Constables are required to complete Act 44 certification and training before performing any court duties, including execution of warrants, prisoner transport and provide courtroom security.

The certifications required prior to serving in such capacities for the court or to carry a firearm in the performance of any duties are detailed under PA ACT 44 - 1994 and PA ACT 49 - 2009

Cost efficiency

Constables are likely the most cost effecive and efficient law enforcement entities in the state as the draw no salary from the state / taxpayer. Court related duties are paid via a set fee schedule outlined by state law, these court costs are borne by the defendant in criminal matters or the plaintiff in civil matters. The constable commonly receives taxpayer funds for court related functions indirectly only in the instance that the constable is commanded by the court to perform service on an indigent person, in which case the county may pay the appropriate fee bill  compensation as outlined by state law.

Constables must purchase their own uniforms, firearms, vehicles, fuel, bond, professional liability insurance, accessories, office supplies, etc ... entirely at their own expense.

Constables may offer other  services such as peacekeeping, local ordinance enforcement, traffic control and direction and more on a voluntary or negotiated fee basis.

Deputy Constables

Each constable may, with approval of the President Judge in the county the constable is elected in, appoint deputies to work under his authority. Each deputy is given the same authority as the constable himself, but serves at the pleasure of the elected constable.

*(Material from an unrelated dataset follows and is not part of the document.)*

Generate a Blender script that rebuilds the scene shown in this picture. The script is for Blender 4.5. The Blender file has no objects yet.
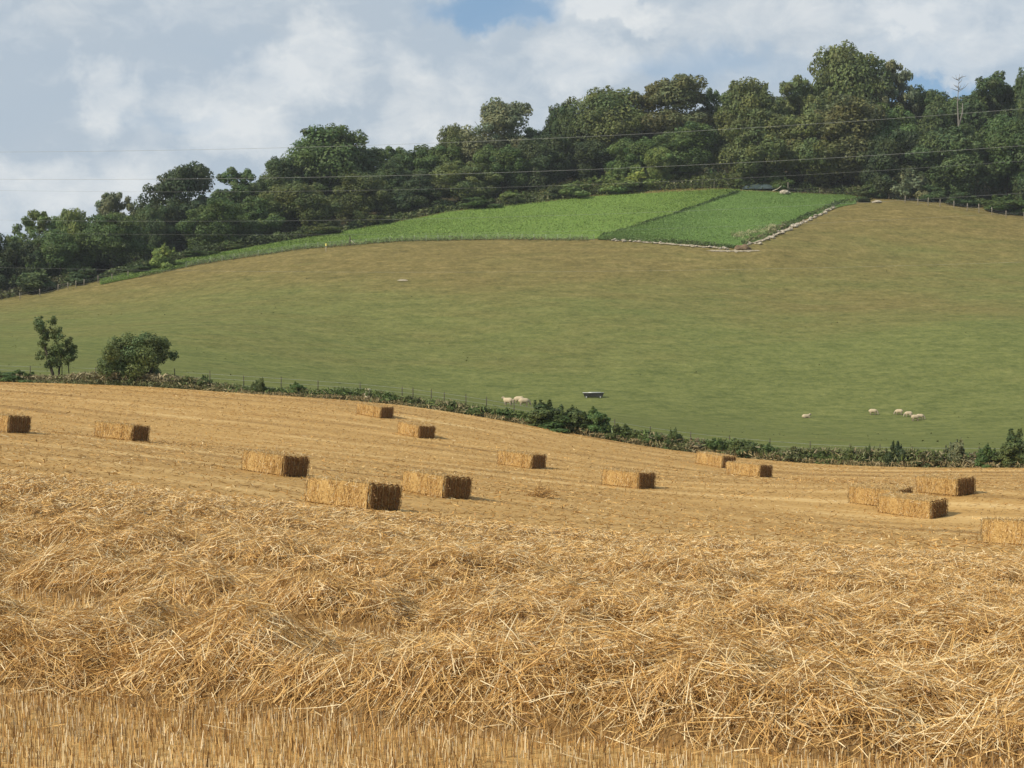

In order to have a deputy constable appointed, the constable must file a petition with the Court of Common Pleas and state the reasons a deputy is needed. A constable must show that a deputy constable is needed due to the volume of business or constable workload.

The constable may not seek appointment of a deputy constable in order to delegate all or most of his or her work to the deputy constable and must have a bona fide reason to appoint a deputy. However, a constable may appoint election day deputy constables to monitor polling places in their elected districts.